How do you play a character who is much smarter than you are?

Asking for more detail always seems to trigger something "Intellectual" on behalf of a character. When I feel like my 'brilliant' character is being failed by my own brain at grasping the clues of the situation, I'll start asking as many questions as I can about my surroundings, the people, the scenario at hand, the past leading up to this moment, whatever I can think of - sometimes for clarification, maybe there's something I missed...

Whatever the case, the more questions I ask (without being obnoxious while keeping them pertinent), the more the GM may throw me a bone, remind me of something I forgot or overlooked, or even reveal more than was intended.
 

log in or register to remove this ad


The same way you play a character who is much more attractive than you are? In other words, you actually role play in such a way as to allow your Int ability score to either automatically resolve a challenge or at least warrant a check:

"Thanks to my time studying at the "Library of Higher Learning" (or wherever), I read up on this thing we've just heard about and the DM is now going to tell us what I learned..." The DM is either impressed enough by the role play to grant the info, or will ask for an ability check if the outcome is uncertain.

Basically just orient your roleplaying so that your character keeps referencing their learning (hopefully in creatively entertaining ways :) ).
 


Two ways:

1) Ask the group for help with respect to advice, observations, and tactics. THe group is smarter than any one member -- often much smarter than every member.

2) Play up introspection.

"Mage, what do we do?"
"Eh, what? Do about what?"
"The walls are closing in and there isn't any way out! Are you mad?!?"
"Oh is that all. Hmph. I was *this close* to working out the relationship between Gergin's Paradox and the Standard Magical Density formula. Foolishly of me I suppose, I assumed you had the immediate situation in hand."
 

I've found that if I leave off gnawing at any body parts (my own or others) and not make talk-talk words so much, everyone else assumes I've got at least a 10 INT. Try that.
 

Two ways:

1) Ask the group for help with respect to advice, observations, and tactics. THe group is smarter than any one member -- often much smarter than every member.

2) Play up introspection.

"Mage, what do we do?"
"Eh, what? Do about what?"
"The walls are closing in and there isn't any way out! Are you mad?!?"
"Oh is that all. Hmph. I was *this close* to working out the relationship between Gergin's Paradox and the Standard Magical Density formula. Foolishly of me I suppose, I assumed you had the immediate situation in hand."

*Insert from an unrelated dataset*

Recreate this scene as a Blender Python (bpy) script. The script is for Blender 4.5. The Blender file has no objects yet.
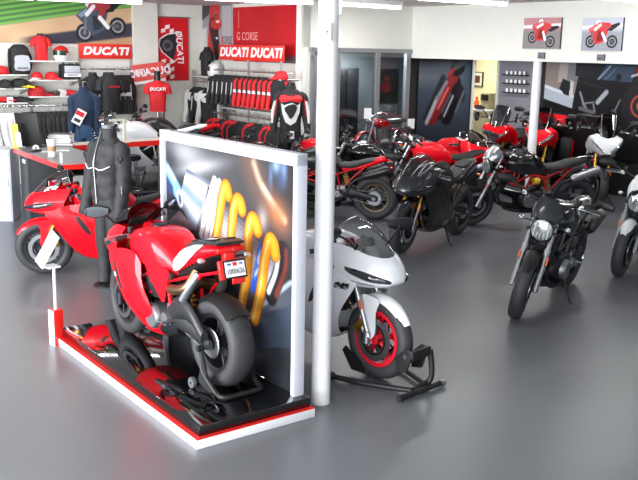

I would probably do something like this and play up the absent-minded-professor routine. For the most part, while I encourage RP if someone is playing a highly intelligent character, as a DM I'll let them lean on investigation and arcana checks to figure out issues that as a DM I think they should be able to figure out. One of the harder parts of playing an intelligent character is tactical thinking in combat. Someone truly brilliant should know exactly when to cast what spell and where. As a DM I don't want to give too many hints for that kind of stuff (I think it would be boring/offensive) so if the wizard lightning bolts the shambling mound giving it a boost to HP he can just mutter something about "experiment" and "interesting result".
 

I would describe what I do in terms the DM can use to determine success, failure, or call for a check.

Something like "I use my knowledge as a sage/wizard/smart person to determine a way past this riddle/obstacle/tricky situation"

Then the DM would can say something like "Cool make a DC X Int (Arcana/History/Investigation/Nature/Religion) check. On a success you'll solve the riddle/problem/figure a way out of the tricky situation/gain this juicy bit of obscure knowledge that will be super useful, on a failure you'll trigger the surprise/get lost in a reverie for a round/offend the queen with the terrible faces you make trying to access your vast archive of knowledge etc etc etc."

Add some variety to your descriptions to keep it from getting stale.

You have a decent chance at emulating a very smart person since the DM, while not omnipotent, has more than enough knowledge to make you seem like a genius for the task at hand.
 
Last edited:

I usually allow the group to make plans and such and well as tactics. It is a social game and I can fudge that the smart PCs is coming up with more of the tactics.

The bigger problem is when the other players are smarter then you the DM. Making a riddle or secret that the players automatically get or know makes it less fun. Sometimes though they act their character and let the other players guess at it before coming up with a reason that they can guess it.
 

I rewrite "intelligence" as "education" in my head. My character is no more or less smart than I am, but might know more or less than I do about the game world... as represented by the outcome of Arcana, Religion, Nature, and History checks.